On that bed which has been pressed by the gentle Desdemona, and softened the sleep of beauteous Imogen, are two play-bills and four eggs. One of the eggs is broken: the others may perhaps be intended to render the silver-toned siren's voice more softly musical.

Two sets of waves, which gave the tempest-tossed vessel an appearance of being suspended

"'Twixt the green sea and cloudy canopy

Of o'er-arching heaven,"

are in a dead calm, resting against the wall. One of them is become the roosting place of a hen and chickens.

The frieze, festooned column, and arched door, form part of their grand scene; but they, as well as the vase with flowers, are in too elegant a style for their accompaniments.

The spirit-stirring drum, martial trumpet, and enchanted besom, make an admirable trophy. The two first may serve to call the shallow Richmond to arms, or rouse Macbeth to more than mortal deeds; the latter is unquestionably used in the incantations of Hecate, and may be sometimes bestrid by one of the weird sisters, to "ride in the whirlwind, and direct the storm."

The two dragons will astonish a rustic audience; and the rattling car, rolled over elastic planks, will make dreadful thunder.[149]

The British flag must wave for every nation upon earth;[150] may be borne before Macedonia's madman in his triumphal entry, or wave upon the battlements of Macbeth's castle. It is either the ensign of Henry or the standard of Coriolanus.

The straw deposited in a corner may serve for the bed of Lear, the head of Edgar, or the hands of the fair Ophelia.

Canopied by an opaque cloud, inscribed "Oedipus" and "Jocasta," and evidently intended as a scene in Lee's mad play,[151] we discover the heads of two figures reposing in the straw, instead of the garden, "as was their custom in the afternoon."

A fellow, clambered to the top of the barn, is profanely prying into the hallowed mysteries of the green-room.

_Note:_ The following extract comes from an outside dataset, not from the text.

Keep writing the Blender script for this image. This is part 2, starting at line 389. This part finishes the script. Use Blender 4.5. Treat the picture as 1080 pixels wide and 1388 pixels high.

A little lower is the Roman eagle and standard; close to them a paint-pot, palette, and pencils. The very natural appearance of two rural scenes which lean against the wooden wall, evince that some eminent artist has united the two professions, and is both painter and hero to the company. "Hills and dales are of his dressing." He can delineate the blasted oak or nodding turret, the lofty castle or humble cottage, with such brilliancy of colouring and splendour of effect, that the astonished connoisseur sometimes exclaims,

"There is something in this more than nature,

If philosophy could find it out."

A target, close to the altar, is richly embossed with Medusa's head. A salt-box, before the divine Juno, is chalked with hieroglyphic marks that might have been originally made by this sovereign daughter of the drama as a check upon an alehouse score. This economical attention to Cocker's Arithmetic is very necessary with even a royal revenue; for

"He who to-night is seated on a throne,

Calls subjects, empires, kingdoms, all his own,

Who wears the diadem and regal robe,

Next morning shall awake as poor as Job.

"Hard is the fortune of a strolling player,

Necessity's rough burden doom'd to bear;

And scanty is the pittance he can earn,

Wandering from town to town, from barn to barn.

Where are my forty knights? cries frantic Lear.

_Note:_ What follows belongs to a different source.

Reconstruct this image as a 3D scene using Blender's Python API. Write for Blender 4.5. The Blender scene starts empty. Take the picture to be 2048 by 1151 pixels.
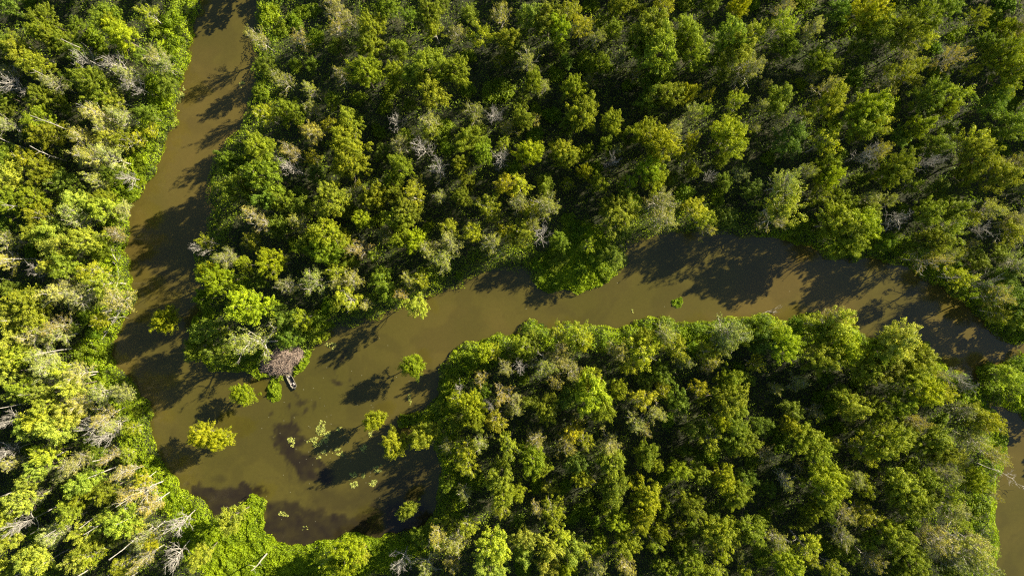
import bpy, math, random
import numpy as np
from mathutils import Vector, Quaternion
R_ = math.radians
sc = bpy.context.scene
col = sc.collection
random.seed(7); rng = np.random.default_rng(7)

# ------------------------------------------------------------------ camera, sky, sun, exposure
CAM_H = 180.0          # metres above the river
S = 7.2                # photo pixels per metre at water level
cam = bpy.data.objects.new('camera', bpy.data.cameras.new('camera'))
col.objects.link(cam); sc.camera = cam
cam.location = (0, 0, CAM_H)
cam.data.sensor_width = 36
cam.data.lens = 18 * CAM_H / (1024 / S)
cam.data.clip_end = 20000
SUN_EL, SUN_AZ = R_(27), R_(29)     # azimuth counted from +x towards +y
w = bpy.data.worlds.new('World'); sc.world = w; w.use_nodes = True
wn = w.node_tree.nodes; wl = w.node_tree.links
sky = wn.new('ShaderNodeTexSky'); sky.sky_type = 'NISHITA'; sky.sun_disc = False
sky.sun_elevation = SUN_EL; sky.sun_rotation = math.pi / 2 - SUN_AZ
sky.air_density = 1.0; sky.dust_density = 0.6
wl.new(sky.outputs[0], wn['Background'].inputs[0]); wn['Background'].inputs[1].default_value = 0.052
sl = bpy.data.lights.new('sun', 'SUN'); sl.energy = 5.0; sl.angle = R_(0.5); sl.color = (1.0, 0.88, 0.66)
so = bpy.data.objects.new('sun', sl); col.objects.link(so)
sd = Vector((math.cos(SUN_AZ) * math.cos(SUN_EL), math.sin(SUN_AZ) * math.cos(SUN_EL), math.sin(SUN_EL)))
so.rotation_euler = sd.to_track_quat('Z', 'Y').to_euler()
so.location = sd * 300
sc.view_settings.view_transform = 'Standard'; sc.view_settings.look = 'None'
sc.view_settings.exposure = 1.52; sc.view_settings.gamma = 1
try:
    sc.cycles.filter_width = 1.2; sc.cycles.use_denoising = False; sc.cycles.max_bounces = 5; sc.cycles.transparent_max_bounces = 4; sc.cycles.diffuse_bounces = 3; sc.cycles.glossy_bounces = 2; sc.cycles.transmission_bounces = 3
except Exception: pass

# ------------------------------------------------------------------ helpers
def P(px, py, z=0.0):
    """photo pixel -> world point seen there at height z"""
    k = (CAM_H - z) / CAM_H / S
    return ((px - 1024) * k, (575.5 - py) * k, z)

def smooth(t):
    t = np.clip(t, 0, 1); return t * t * (3 - 2 * t)

def vnoise(x, y, seed=0):
    xi = np.floor(x).astype(np.int64); yi = np.floor(y).astype(np.int64)
    fx = smooth(x - xi); fy = smooth(y - yi)
    def h(a, b):
        n = (a * 374761393 + b * 668265263 + seed * 974634777) & 0xffffffff
        n = ((n ^ (n >> 13)) * 1274126177) & 0xffffffff
        return ((n ^ (n >> 16)) & 0xffff) / 65535.0
    return (h(xi, yi) * (1 - fx) + h(xi + 1, yi) * fx) * (1 - fy) + (h(xi, yi + 1) * (1 - fx) + h(xi + 1, yi + 1) * fx) * fy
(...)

A page replies, Your majesty, they're here,—

When, lo! two bailiffs, and a writ appear."[152]

The chemise, apron, cap, and ruffles, hanging upon a rope to dry, display marks of a laudable industry, and prove that these dignified personages, maugre their exalted rank, wash their own linen. The gridiron, close to the bed, intimates that they are not above broiling their own beefsteaks.

The expression of the figures in this print is admirable. Nothing can exceed the mock-heroic dignity of Juno;[153] she is as haughty as one of her own peacocks. The Tragic Muse has been so frequently up to the ears in blood, that she laughs at the tortures of the poor quadruped whose tail she is cutting off. The faces of the tumbler, the cat, and the Medusa, in beauty and character, "contend for mastery."

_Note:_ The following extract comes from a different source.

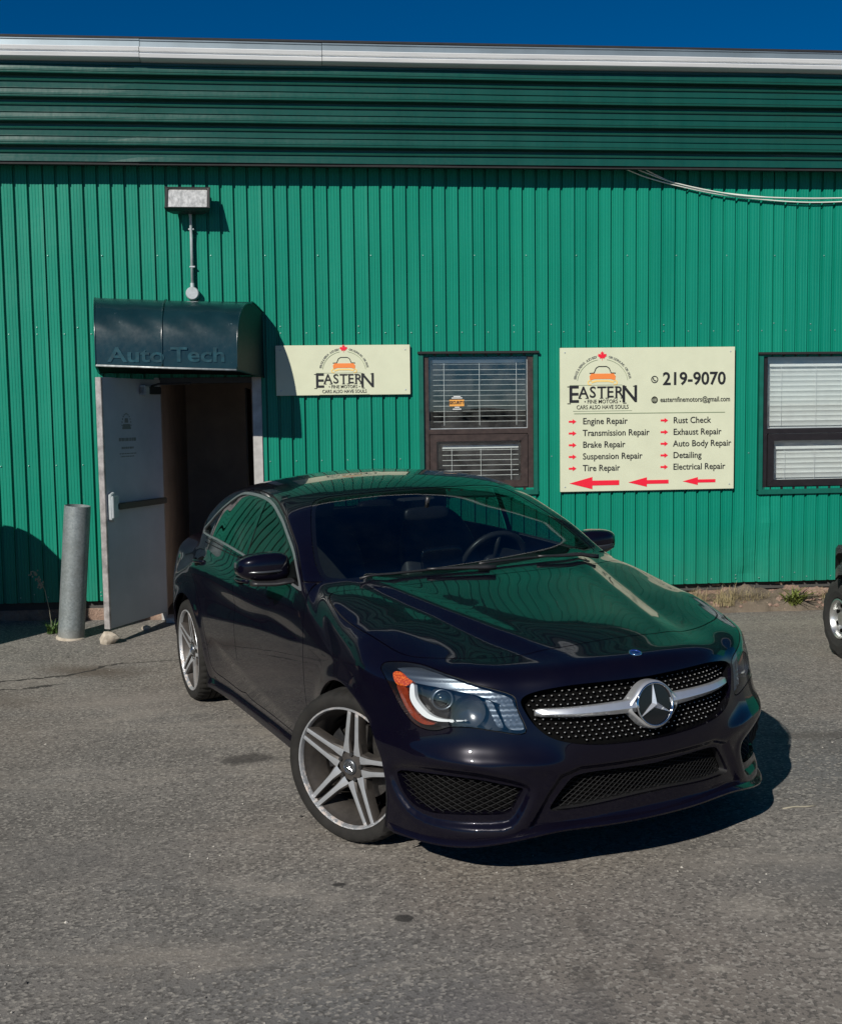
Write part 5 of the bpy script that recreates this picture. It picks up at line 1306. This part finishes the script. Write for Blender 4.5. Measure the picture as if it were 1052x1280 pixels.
def window(B,x0,x1,z0,z1,fm,closed):
    Wn=empty('window',(0,0,0),(0,0,0),B)
    t=MB(); a=.036
    t.box(x0,x0+a,-.020,.05,z0,z1-.012); t.box(x1-a,x1,-.020,.05,z0,z1-.012); t.box(x0,x1,-.024,.05,z0-.03,z0+.012); t.obj('window_trim',M['trim_green'],Wn,bevel=.002)
    MB().box(x0-.010,x1+.010,-.040,.05,z1-.012,z1+.008).obj('head_flashing',M['black_edge'],Wn,bevel=.002)
    fx0,fx1,fz0,fz1=x0+a,x1-a,z0+.012,z1-.012; zm=fz0+(fz1-fz0)*.435; w=.046
    f=MB(); yb=.055
    f.box(fx0,fx0+w,.004,yb,fz0,fz1); f.box(fx1-w,fx1,.004,yb,fz0,fz1); f.box(fx0+w,fx1-w,.006,yb,fz1-.014,fz1); f.box(fx0+w,fx1-w,.006,yb,fz0,fz0+.022); f.box(fx0+w,fx1-w,.004,yb,zm-.022,zm+.022)
    f.obj('window_frame',fm,Wn,bevel=.002)
    # lower sash: mitred, slightly proud
    sx0,sx1,sz0,sz1=fx0+w+.004,fx1-w-.004,fz0+.024,zm-.026; sw=.058
    s=MB(); o_=[(sx0,sz0),(sx1,sz0),(sx1,sz1),(sx0,sz1)]; i_=[(sx0+sw,sz0+sw),(sx1-sw,sz0+sw),(sx1-sw,sz1-sw),(sx0+sw,sz1-sw)]
    for k in range(4):
        q=[o_[k],o_[(k+1)%4],i_[(k+1)%4],i_[k]]; s.prism(q,-.006+.0004*k,.045,lambda u,v,h:(u,h,v))
    s.obj('sash',fm,Wn,bevel=.0025)
    MB().box(fx0+w,fx1-w,.030,.034,zm+.022,fz1-.014).obj('pane',M['pane'],Wn); MB().box(i_[0][0],i_[1][0],.020,.024,i_[0][1],i_[2][1]).obj('pane',M['pane'],Wn)
    # seal line round the upper pane
    g=MB(); y=.0285; X0,X1,Z0,Z1=fx0+w,fx1-w,zm+.022,fz1-.014
    g.box(X0,X1,y,.0300,Z0,Z0+.006); g.box(X0,X0+.005,y,.0300,Z0+.006,Z1); g.box(X1-.005,X1,y,.0300,Z0+.006,Z1); g.obj('glazing_bead',M['conduit'],Wn)
    # blinds
    def blinds(bx0,bx1,bz0,bz1,sp,tilt,name='blind_slat'):
        hw=.024 if closed else .0125; m=MB(); n=9; 
        for r in range(n):
            t_=-1+2*r/(n-1); m.v.append((0,t_*hw,.0035*(1-t_*t_)));
        v=[(x_,p[1],p[2]) for x_ in (0,1) for p in m.v]; fcs=[(i,i+1,n+i+1,n+i) for i in range(n-1)]
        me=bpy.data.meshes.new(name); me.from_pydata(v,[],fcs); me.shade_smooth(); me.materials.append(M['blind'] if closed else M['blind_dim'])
        z=bz1
        while z>bz0:
            o=bpy.data.objects.new(name,me); C.objects.link(o); o.parent=Wn; o.location=(bx0,.085,z+random.uniform(-.0012,.0012)); o.scale=(bx1-bx0,1,1); o.rotation_euler=(tilt+random.uniform(-.03,.03),random.uniform(-.0025,.0025),0); z-=sp
        for u in (.12,.5,.90): MB().box(bx0+(bx1-bx0)*u-.0016,bx0+(bx1-bx0)*u+.0016,.058,.060,bz0,bz1+.01).obj('blind_cord',M['cord'],Wn)
        MB().box(bx0,bx1,.065,.105,bz1+.012,bz1+.04).obj('blind_rail',M['blind'],Wn,bevel=.003)
    if closed:
        blinds(fx0+w+.045,fx1-w,zm+.045,fz1-.115,.0435,-1.15); blinds(i_[0][0]+.035,i_[1][0],i_[0][1],i_[2][1]-.09,.0435,-1.15)
        MB().box(fx0+w,fx1-w,.112,.114,fz0,fz1).obj('blind_backing',M['blind'],Wn)
    else:
        blinds(fx0+w+.04,fx1-w-.008,zm+.05,fz1-.085,.0440,.06); blinds(i_[0][0]+.055,i_[1][0]-.008,i_[0][1],i_[2][1]-.075,.0440,.10)
        st=MB().box(0,.125,0,.001,0,.055).obj('sticker',M['sticker_orange'],Wn); st.location=(1.195,.0275,1.800)
        text('SECURITY',M['ink'],Wn,1.195+.0625,1.800+.029,.036,y=.0275-.0022,align='CENTER',bold=.03,sx=.80,th=.0003)
        s2=MB(); 
        for zz,a_,b_ in ((.078,.035,.095),(.066,.018,.110),(-.012,.045,.085),(-.028,.028,.100)): s2.box(a_,b_,-.0002,.0006,zz,zz+.007)
        o2=s2.obj('sticker_print',M['white_ink'],Wn); o2.location=(1.195,.0275,1.800); o2['kind']='stuff'
    # the room behind
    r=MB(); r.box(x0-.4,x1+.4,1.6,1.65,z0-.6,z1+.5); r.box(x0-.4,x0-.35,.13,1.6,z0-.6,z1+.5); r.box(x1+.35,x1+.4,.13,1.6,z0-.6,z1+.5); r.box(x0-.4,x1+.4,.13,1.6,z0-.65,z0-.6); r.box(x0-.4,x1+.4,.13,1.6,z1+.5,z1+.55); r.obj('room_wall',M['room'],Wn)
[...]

A little devil, who has his fist clenched, and threatens the other for drinking so deep, is admirably marked; from the eyes of his twin-brother, with the vessel to his mouth, we see that he highly relishes and greedily inhales the delicious draught.

The group, formed by the five preceding characters, is well composed, and their various dispositions most forcibly delineated. In the ranting representative of the pale moon, unblushing, unabashed impudence; in the siren, mawkish intoxication; and in Ganymede, an appearance of that agony which arises from the toothache.

Notwithstanding the candle that is near setting fire to the hamper of jewels, we see through a breach in the thatch that this is a daylight picture; in so shattered a tenement, it is not easy to determine from what source the figures are illuminated.

From the Act of Parliament which lies upon the bed, we learn that this diabolical drama will be their last performance; and when this abstract and brief chronicle of the times have fretted their little hour upon the stage, and made their exit, the barn will be appropriated to its proper uses:

"Rich harvests bury all their pride has plann'd,

And laughing Ceres reassume the land."

That time come,

"This glittering show

Of canvas, paint, and plaister shall lie low;

These gorgeous palaces, yon cloud-capt scene—

This barn itself will be a barn again:

The spirit-stirring drum will cease to roar,

The prompter's whistle will be heard no more;

But echoing sounds of rustic toil prevail,

The winnowing hiss, and clapping of the flail:

Hither once more may unhous'd vagrants fly,

To shun the inclement blast and pelting sky:

On Lear's own straw gipsies may rest their head,

And trulls lie snug in Desdemona's bed."

The original picture is in the possession of Mr. Wood of Lyttlecote, who purchased it for twenty-six guineas!